My abiding memory is not just of her sheer bulk but also that she was amazingly beautiful. I remember thinking how could ordinary people in Clydebank create something so wondrous, so gorgeous? Then I went home and taught myself all I could about shipbuilding on the Clyde, a subject that fascinates me to this day, and learned about the artists in steel.

Others have more direct memories of being up close and personal with Q4. Peter Kemp wrote to tell me: “I myself had the privilege to serve my apprenticeship as an engineering pattern maker in John Brown’s. I was there the day the keel was laid. The day she was launched and the day she left. Happy times. Momentous times.”

THEY were indeed momentous times, and sadly long gone. Within a year of the QE2’s launch, the five great closure-threatened yards of John Brown, Fairfields in Govan, Alexander Stephen at Linthouse, and Charles Connell and Yarrows at Scotstoun, had amalgamated to form Upper Clyde Shipbuilders, which in turn led to the momentous events on the Clyde in the 1970s which will be the subject of a future Back In The Day.

Shipbuilding on the Clyde has not ceased entirely but the days when the yards north and south of the river created a third of the world’s shipping, and when Clydebuilt meant biggest and best, cannot be brought back.

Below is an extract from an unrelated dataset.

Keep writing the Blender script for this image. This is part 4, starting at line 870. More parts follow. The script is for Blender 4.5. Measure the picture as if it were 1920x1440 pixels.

And that is truly sad, for a way of life was extinguished, one that brought great distinction to Scotland.

The last word to McGinn, the folk singer, activist, teacher and force of life who we will also profile in a future Back In The Day – here are the closing lines of The Ballad Of The Q4.

“We’ve worked a sweated and toiled an’ all, see the experts’ hand from stern to bow, she’s ready for the torments o’ the sea, she’s a credit to the Clyde and you and me.

“Thank you dad for all your skill, but the Clyde is a river that’ll no’ stand still, you did gey well but we’ll do more, make way for the finest of them all, Q4.”